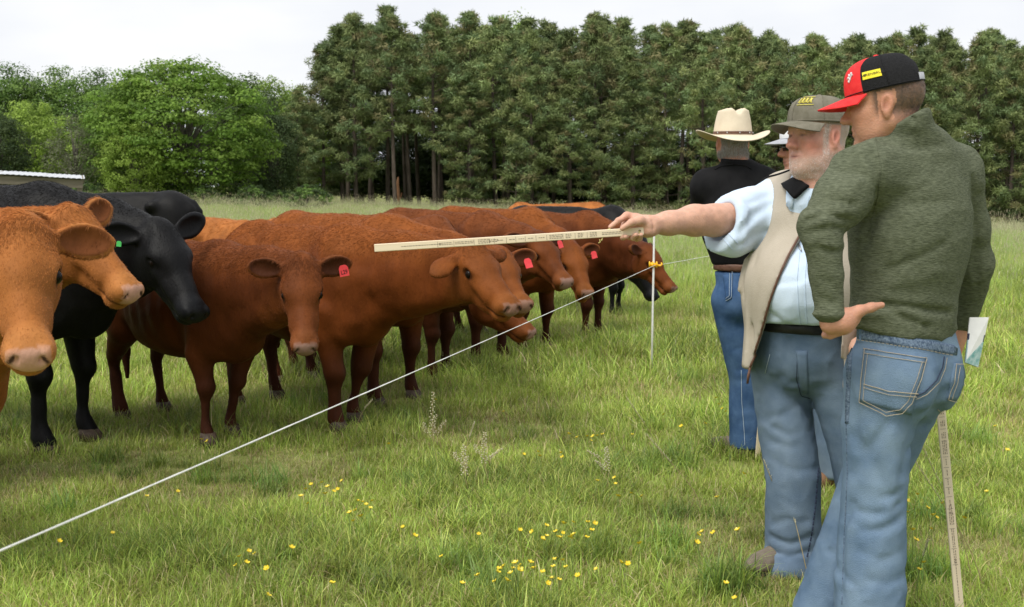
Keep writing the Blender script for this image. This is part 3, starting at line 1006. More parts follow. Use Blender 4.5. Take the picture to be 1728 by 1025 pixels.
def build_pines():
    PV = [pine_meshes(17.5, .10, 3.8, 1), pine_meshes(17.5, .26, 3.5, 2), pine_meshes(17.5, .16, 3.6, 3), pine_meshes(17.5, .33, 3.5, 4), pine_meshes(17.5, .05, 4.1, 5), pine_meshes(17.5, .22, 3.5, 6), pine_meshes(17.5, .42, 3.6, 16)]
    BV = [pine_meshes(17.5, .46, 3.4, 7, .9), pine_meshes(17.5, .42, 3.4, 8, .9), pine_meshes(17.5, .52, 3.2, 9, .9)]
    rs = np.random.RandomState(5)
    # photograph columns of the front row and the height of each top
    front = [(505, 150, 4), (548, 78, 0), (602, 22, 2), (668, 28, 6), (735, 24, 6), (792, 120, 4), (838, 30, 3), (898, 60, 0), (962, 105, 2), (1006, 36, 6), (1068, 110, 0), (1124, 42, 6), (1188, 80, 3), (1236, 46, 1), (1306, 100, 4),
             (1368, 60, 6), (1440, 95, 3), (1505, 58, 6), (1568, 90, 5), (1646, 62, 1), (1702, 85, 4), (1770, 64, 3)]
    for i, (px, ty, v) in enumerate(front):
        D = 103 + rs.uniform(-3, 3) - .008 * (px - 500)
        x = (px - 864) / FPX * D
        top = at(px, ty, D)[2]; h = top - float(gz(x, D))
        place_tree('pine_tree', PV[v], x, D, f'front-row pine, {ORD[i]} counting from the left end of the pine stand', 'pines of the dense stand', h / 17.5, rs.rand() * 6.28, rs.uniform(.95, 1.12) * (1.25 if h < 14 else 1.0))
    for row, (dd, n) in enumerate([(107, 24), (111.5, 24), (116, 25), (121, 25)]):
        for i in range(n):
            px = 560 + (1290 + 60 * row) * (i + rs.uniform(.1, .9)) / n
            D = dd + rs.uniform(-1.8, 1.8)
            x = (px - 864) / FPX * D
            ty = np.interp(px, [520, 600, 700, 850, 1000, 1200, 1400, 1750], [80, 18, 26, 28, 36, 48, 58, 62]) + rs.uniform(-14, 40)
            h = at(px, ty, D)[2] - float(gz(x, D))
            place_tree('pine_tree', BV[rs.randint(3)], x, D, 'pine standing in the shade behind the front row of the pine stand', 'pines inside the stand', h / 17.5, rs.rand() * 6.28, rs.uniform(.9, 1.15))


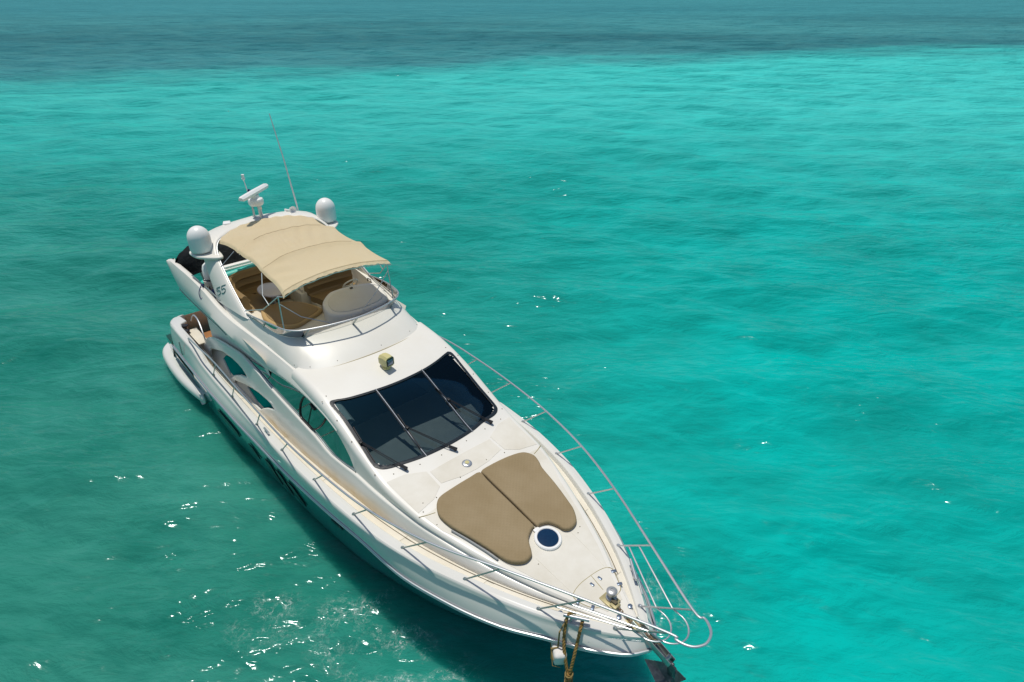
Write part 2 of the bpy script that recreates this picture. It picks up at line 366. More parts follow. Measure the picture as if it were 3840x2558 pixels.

☆ ☆ ☆ ☆

PROBLEM STATEMENT: Each line in the listing above that contains "follow" should be copied.

RESULT OF THIS EXERCISE:
Keep writing the Blender script for this image. This is part 3, starting at line 1006. More parts follow. Use Blender 4.5. Take the picture to be 1728 by 1025 pixels.
Write part 2 of the bpy script that recreates this picture. It picks up at line 366. More parts follow. Measure the picture as if it were 3840x2558 pixels.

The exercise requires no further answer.